Friday, May 05, 2006

Growing Unease for Some Blacks on Immigration et al

Growing Unease for Some Blacks on Immigration - New York Times

U.S. Immigration Debate Is a Road Well Traveled - Washington Post

Of U.S. Children Under 5, Nearly Half Are Minorities - Washington Post

The uneasiness that many Blacks feel about immigration and Hispanics taking the lead in the push for civil rights is understandable. This shifting of leadership and focus has implications, for both groups, that reasonably have Blacks wondering if the flickering light on their group’s progress is about to end, entirely.

Forty-two years have passed since the 1964 Civil Rights Act, yet Blacks are clearly holding onto their place on the bottom. The group’s lack of progress, compared to the gains of Hispanics, especially in the southwest, begs the question of whether they, upon the removal of physical barriers on immigration, will zip past Blacks on their way towards economic parity with Whites.

The focus that the immigration struggle brings to the plight of Hispanics allows Blacks to divert their attention away from the self-denial that their own struggle has long since been one of civil rights, but rather an internal struggle of exercising those hard-won rights. Hispanics are at the crossroad of gaining rights they do not have, by whatever tactics they choose to utilize. Only time will tell of what they do with those rights, once they have been achieved. This is the real Black fear – being left behind.

Indeed, Hispanics have a built-in advantage over Blacks, in that they carry a higher degree of immigrant mindset than do Blacks. It is not as high as those who travel across oceans, but it is present nonetheless, because each of them still had to make a decision to leave their birthplaces and come here. The larger percentages of Blacks are still searching for the inner motivation that the Atlantic slave trade did not select for, in West Africa, when it took their ancestors by force.

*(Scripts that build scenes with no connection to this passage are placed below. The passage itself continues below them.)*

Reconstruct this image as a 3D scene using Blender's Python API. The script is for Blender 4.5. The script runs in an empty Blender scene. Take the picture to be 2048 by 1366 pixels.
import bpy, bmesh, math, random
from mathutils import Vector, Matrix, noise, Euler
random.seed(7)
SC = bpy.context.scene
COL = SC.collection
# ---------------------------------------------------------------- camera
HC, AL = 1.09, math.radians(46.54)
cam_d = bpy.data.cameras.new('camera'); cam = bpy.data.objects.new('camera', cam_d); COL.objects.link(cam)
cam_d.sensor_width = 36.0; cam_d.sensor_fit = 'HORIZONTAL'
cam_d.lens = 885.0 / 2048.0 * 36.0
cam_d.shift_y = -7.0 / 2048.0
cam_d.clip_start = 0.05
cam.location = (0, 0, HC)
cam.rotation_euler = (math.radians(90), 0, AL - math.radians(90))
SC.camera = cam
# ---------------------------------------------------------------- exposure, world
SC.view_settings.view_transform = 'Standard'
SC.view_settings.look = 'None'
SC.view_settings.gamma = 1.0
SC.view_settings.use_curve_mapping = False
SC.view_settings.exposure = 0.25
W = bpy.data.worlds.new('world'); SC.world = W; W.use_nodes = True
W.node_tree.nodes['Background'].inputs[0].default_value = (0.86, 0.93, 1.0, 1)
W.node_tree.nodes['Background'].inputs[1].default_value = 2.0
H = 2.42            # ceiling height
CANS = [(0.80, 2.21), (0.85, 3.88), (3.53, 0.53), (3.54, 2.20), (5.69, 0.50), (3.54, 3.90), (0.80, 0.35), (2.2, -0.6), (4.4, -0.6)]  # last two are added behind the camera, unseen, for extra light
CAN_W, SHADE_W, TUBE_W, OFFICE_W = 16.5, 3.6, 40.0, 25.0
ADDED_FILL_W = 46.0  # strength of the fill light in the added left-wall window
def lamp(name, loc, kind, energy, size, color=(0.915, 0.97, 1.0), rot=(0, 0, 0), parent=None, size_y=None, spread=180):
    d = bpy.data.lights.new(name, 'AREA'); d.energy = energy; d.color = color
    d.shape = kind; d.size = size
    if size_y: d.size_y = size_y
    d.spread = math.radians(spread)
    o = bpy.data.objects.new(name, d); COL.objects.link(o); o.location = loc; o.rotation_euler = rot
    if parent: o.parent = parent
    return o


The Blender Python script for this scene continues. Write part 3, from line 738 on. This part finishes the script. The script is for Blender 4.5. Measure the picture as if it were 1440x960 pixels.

The overarching challenge of Blacks in America is one, not of making up the gap in test scores, or wages, or jobs, but rather how the group accounts for the fact that, unique to how they arrived, the immigrant drive of too many Blacks is dormant and untrained in reaching out to opportunity. Once this drive is trained, the disparities will begin to erode, not only as they have eroded for W.E.B.Dubois’s ‘talented-tenth', but for the talented ‘all’.